Proving that the unit square $\{(x,y) \in \mathbb{R^{2}} | 0<x,y<1\}$ is open in the metric topology on $\mathbb{R^{2}}$

Question

Proving that the unit square $\{(x,y) \in \mathbb{R^{2}} | 0<x,y<1\}$ is open in the metric topology on $\mathbb{R^{2}}$

What I know so far is that for a Metric space with (X,d) where X is a set and d is the metric, the following properties must hold:

i) $d(x,y) = 0$

ii) $d(x,y) = d(y,x)$

iii) $d(x,z)\leq d(x,y) + d(y,x)$ (which is the triangular inequality)

I know that the metric topology is the topology on X generated by the basis $\{B_{\epsilon,d}(x): \epsilon > 0, x \in X\}$

I know what all these things mean distinctly but I don't know how I would be able to start a proof like this. Can someone please help?

Answer 1

Let $(x,y) \in \mathbb R^{2}$ and $0<x<1,0<y<1$. Let $r$ be the minimum of the four numbers $x,1-x,y,1-y$. Since all the four numbers are $>0$ we get $r>0$. Suppose $(u,v)$ is any point of $\mathbb R^{2}$ whose distance from $(x,y)$ is less than $r$. Then verify that $0<u<1$ and $0<v<1$, proving that $\{(u(v): 0<u<1,0<v>1\}$ is open. For example, $|u-x|<r$ implies $u-x <1-x$ so $u<1$. Nexr $|u-x| <x$ gives $x-u<x$ so $u>0$. Now go ahead and give a similar argument for $v$.

Answer 2

You can always try to see it geometrically in the first place, even only getting a picturesque idea, which may still help.
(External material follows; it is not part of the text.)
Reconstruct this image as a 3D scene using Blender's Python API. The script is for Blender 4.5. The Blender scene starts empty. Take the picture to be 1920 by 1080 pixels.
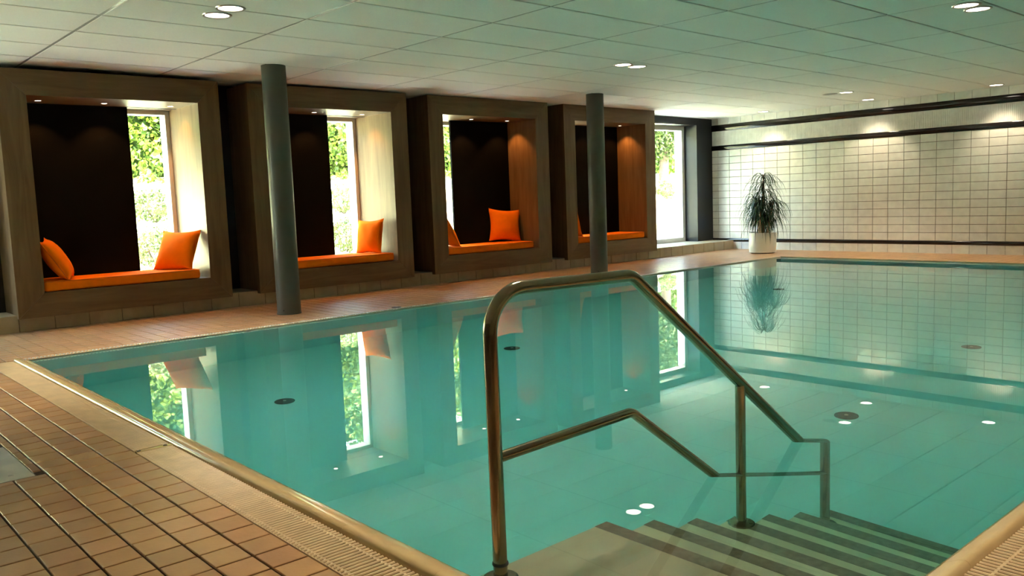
import bpy, bmesh, math, random
import numpy as np
from mathutils import Vector, Matrix

random.seed(7)
rng = np.random.default_rng(7)
scene = bpy.context.scene
COL = scene.collection

# ------------------------------------------------------------------ camera
FPX = 1587.79
CAM = np.array([0.0, 0.0, 1.0638])
YAW, PITCH, ROLL = math.radians(-48.5), math.radians(-6.0345), math.radians(-2.1548)
fwd = np.array([math.sin(YAW) * math.cos(PITCH), math.cos(YAW) * math.cos(PITCH), math.sin(PITCH)])
rt0 = np.array([math.cos(YAW), -math.sin(YAW), 0.0])
up0 = np.cross(rt0, fwd)
rt = math.cos(ROLL) * rt0 + math.sin(ROLL) * up0
up = -math.sin(ROLL) * rt0 + math.cos(ROLL) * up0
cam_data = bpy.data.cameras.new('camera')
cam_data.sensor_width = 36.0
cam_data.lens = 36.0 * FPX / 1920.0
cam_data.clip_start = 0.05
cam_data.clip_end = 500.0
cam = bpy.data.objects.new('camera', cam_data)
COL.objects.link(cam)
cam.matrix_world = Matrix(((rt[0], up[0], -fwd[0], CAM[0]), (rt[1], up[1], -fwd[1], CAM[1]),
                           (rt[2], up[2], -fwd[2], CAM[2]), (0, 0, 0, 1)))
scene.camera = cam


def to_px(p):
    d = np.asarray(p, float) - CAM
    z = d @ fwd
    return 960 + FPX * (d @ rt) / z, 540 - FPX * (d @ up) / z, z


# ------------------------------------------------------------------ world, sun, exposure
world = bpy.data.worlds.new('world')
scene.world = world
world.use_nodes = True
wn = world.node_tree
wn.nodes.clear()
wout = wn.nodes.new('ShaderNodeOutputWorld')
wbg = wn.nodes.new('ShaderNodeBackground')
wsky = wn.nodes.new('ShaderNodeTexSky')
wsky.sky_type = 'NISHITA'
wsky.sun_disc = False
wsky.sun_elevation = math.radians(50)
wsky.sun_rotation = math.radians(112)
wsky.air_density = 1.0
wsky.dust_density = 3.0
wbg.inputs['Strength'].default_value = 10.0
wmul = wn.nodes.new('ShaderNodeVectorMath')            # hazy summer white balance
wmul.operation = 'MULTIPLY'
wmul.inputs[1].default_value = (1.0, 0.97, 0.84)
wn.links.new(wsky.outputs[0], wmul.inputs[0])
wn.links.new(wmul.outputs[0], wbg.inputs['Color'])
wn.links.new(wbg.outputs[0], wout.inputs['Surface'])

sun_data = bpy.data.lights.new('sun', 'SUN')
sun_data.energy = 15.0
sun_data.angle = math.radians(0.6)
sun_data.color = (1.0, 0.95, 0.86)
sun = bpy.data.objects.new('sun', sun_data)
COL.objects.link(sun)
sun.rotation_euler = Vector((-0.62, 0.25, -0.80)).to_track_quat('-Z', 'Y').to_euler()
sun.location = (6, -2, 9)

scene.view_settings.view_transform = 'Standard'
scene.view_settings.look = 'None'
scene.view_settings.gamma = 1.0
scene.view_settings.exposure = 0.18
scene.view_settings.use_curve_mapping = False
scene.cycles.max_bounces = 7
scene.cycles.diffuse_bounces = 3
scene.cycles.glossy_bounces = 3
scene.cycles.transmission_bounces = 6
scene.cycles.transparent_max_bounces = 8
scene.cycles.use_adaptive_sampling = True
scene.cycles.adaptive_threshold = 0.25
scene.cycles.adaptive_min_samples = 28
scene.cycles.sample_clamp_indirect = 24.0
scene.cycles.use_denoising = True

LAMP_POWER = 170.0
SPOT_POWER = 27.0
WASH_POWER = 65.0

# ------------------------------------------------------------------ measures (metres, water level = 0)
XP, XR, YN, YF = -7.045, -0.926, 1.42, 11.824      # pool edges
YW = 13.118                                          # tiled end wall
XL = -9.19                                           # dark window wall
XB = -8.682                                          # front of the window seats
DEPTH = -1.325
ZD = 0.012                                           # deck surface
YG0, YG1 = 1.153, 1.318                              # near gutter
RX, RY = 3.2, -4.6                                   # unseen walls


def zc(y):
    return 2.444 - 0.0071 * y


# ------------------------------------------------------------------ node helpers
def new_mat(name):
    m = bpy.data.materials.new(name)
    m.use_nodes = True
    nt = m.node_tree
    nt.nodes.clear()
    out = nt.nodes.new('ShaderNodeOutputMaterial')
    b = nt.nodes.new('ShaderNodeBsdfPrincipled')
    nt.links.new(b.outputs[0], out.inputs['Surface'])
    return m, nt, b, out


def setp(b, **kw):
    names = {'color': 'Base Color', 'rough': 'Roughness', 'metal': 'Metallic', 'spec': 'Specular IOR Level',
             'coat': 'Coat Weight', 'coatr': 'Coat Roughness', 'ior': 'IOR', 'trans': 'Transmission Weight',
             'sheen': 'Sheen Weight', 'emit': 'Emission Color', 'emits': 'Emission Strength', 'sss': 'Subsurface Weight'}
    for k, v in kw.items():
        if k in ('color', 'emit') and len(v) == 3:
            v = (*v, 1)
        b.inputs[names[k]].default_value = v


def simple(name, color, rough=0.5, noise=None, bump=None, **kw):
    """noise=(scale, amount) varies the value of the colour; bump=(scale, strength)"""
    m, nt, b, out = new_mat(name)
    setp(b, color=color, rough=rough, **kw)
    if noise or bump:
        geo = nt.nodes.new('ShaderNodeNewGeometry')
    if noise:
        n = nt.nodes.new('ShaderNodeTexNoise')
        n.inputs['Scale'].default_value = noise[0]
        n.inputs['Detail'].default_value = 2
        nt.links.new(geo.outputs['Position'], n.inputs['Vector'])
        mr = nt.nodes.new('ShaderNodeMapRange')
        mr.inputs[1].default_value = 0.3
        mr.inputs[2].default_value = 0.7
        mr.inputs[3].default_value = 1 - noise[1]
        mr.inputs[4].default_value = 1 + noise[1]
        nt.links.new(n.outputs['Fac'], mr.inputs[0])
        hsv = nt.nodes.new('ShaderNodeHueSaturation')
        hsv.inputs['Color'].default_value = (*color, 1)
        nt.links.new(mr.outputs[0], hsv.inputs['Value'])
        nt.links.new(hsv.outputs[0], b.inputs['Base Color'])
    if bump:
        n = nt.nodes.new('ShaderNodeTexNoise')
        n.inputs['Scale'].default_value = bump[0]
        n.inputs['Detail'].default_value = 4
        nt.links.new(geo.outputs['Position'], n.inputs['Vector'])
        bp = nt.nodes.new('ShaderNodeBump')
        bp.inputs['Strength'].default_value = bump[1]
        bp.inputs['Distance'].default_value = 0.01
        nt.links.new(n.outputs['Fac'], bp.inputs['Height'])
        nt.links.new(bp.outputs[0], b.inputs['Normal'])
    return m


def cell_mat(name, color, rough, cell, amount, hue=0.0, bump=None, stain=None, **kw):
    """each cell of a world grid (one fired tile) gets its own shade"""
    m, nt, b, out = new_mat(name)
    setp(b, color=color, rough=rough, **kw)
    geo = nt.nodes.new('ShaderNodeNewGeometry')
    off = nt.nodes.new('ShaderNodeVectorMath'); off.operation = 'SUBTRACT'
    off.inputs[1].default_value = cell[0]
    nt.links.new(geo.outputs['Position'], off.inputs[0])
    div = nt.nodes.new('ShaderNodeVectorMath'); div.operation = 'DIVIDE'
    div.inputs[1].default_value = cell[1]
    nt.links.new(off.outputs[0], div.inputs[0])
    fl = nt.nodes.new('ShaderNodeVectorMath'); fl.operation = 'FLOOR'
    nt.links.new(div.outputs[0], fl.inputs[0])
    wnz = nt.nodes.new('ShaderNodeTexWhiteNoise')
    nt.links.new(fl.outputs[0], wnz.inputs['Vector'])
    mr = nt.nodes.new('ShaderNodeMapRange')
    mr.inputs[3].default_value = 1 - amount
    mr.inputs[4].default_value = 1 + amount
    nt.links.new(wnz.outputs['Value'], mr.inputs[0])
    n = nt.nodes.new('ShaderNodeTexNoise')
    n.inputs['Scale'].default_value = 9
    n.inputs['Detail'].default_value = 2
    nt.links.new(geo.outputs['Position'], n.inputs['Vector'])
    mr2 = nt.nodes.new('ShaderNodeMapRange')
    mr2.inputs[1].default_value = 0.3; mr2.inputs[2].default_value = 0.7
    mr2.inputs[3].default_value = 0.93; mr2.inputs[4].default_value = 1.07
    nt.links.new(n.outputs['Fac'], mr2.inputs[0])
    mul = nt.nodes.new('ShaderNodeMath'); mul.operation = 'MULTIPLY'
    nt.links.new(mr.outputs[0], mul.inputs[0]); nt.links.new(mr2.outputs[0], mul.inputs[1])
    hsv = nt.nodes.new('ShaderNodeHueSaturation')
    hsv.inputs['Color'].default_value = (*color, 1)
    nt.links.new(mul.outputs[0], hsv.inputs['Value'])
    if hue:
        mh = nt.nodes.new('ShaderNodeMapRange')
        mh.inputs[3].default_value = 0.5 - hue; mh.inputs[4].default_value = 0.5 + hue
        nt.links.new(wnz.outputs['Color'], mh.inputs[0])
        nt.links.new(mh.outputs[0], hsv.inputs['Hue'])
    nt.links.new(hsv.outputs[0], b.inputs['Base Color'])
    if bump:
        nb = nt.nodes.new('ShaderNodeTexNoise')
        nb.inputs['Scale'].default_value = bump[0]
        nt.links.new(geo.outputs['Position'], nb.inputs['Vector'])
        bp = nt.nodes.new('ShaderNodeBump')
        bp.inputs['Strength'].default_value = bump[1]
        bp.inputs['Distance'].default_value = 0.01
        nt.links.new(nb.outputs['Fac'], bp.inputs['Height'])
        nt.links.new(bp.outputs[0], b.inputs['Normal'])
    return m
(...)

Here is a not very rigorous proof using the geometric intuition as a guide (because what is asked is how to start a proof). Let $(x,y)$ lie in the unit square without boarder of center $(0,0)$; let $d := ||(x,y)||$. If $d = 0$, then we are done (surely you can find a ball that works, right?). Suppose $d > 0$. Without loss of generality, suppose the line $x=1$ is the line, among the four bordering lines, that is closest to $(x,y)$. Let $d'$ be the distance between $(x,y)$ and the line $x=1$. Then $\min (d, d') > 0$. But then the open ball of center $(x,y)$ and radius $\min (d,d')$ lies in the square, so we are done.

Answer 3

The unit square = (0,1)×(0,1), is the product of two open sets, hence open.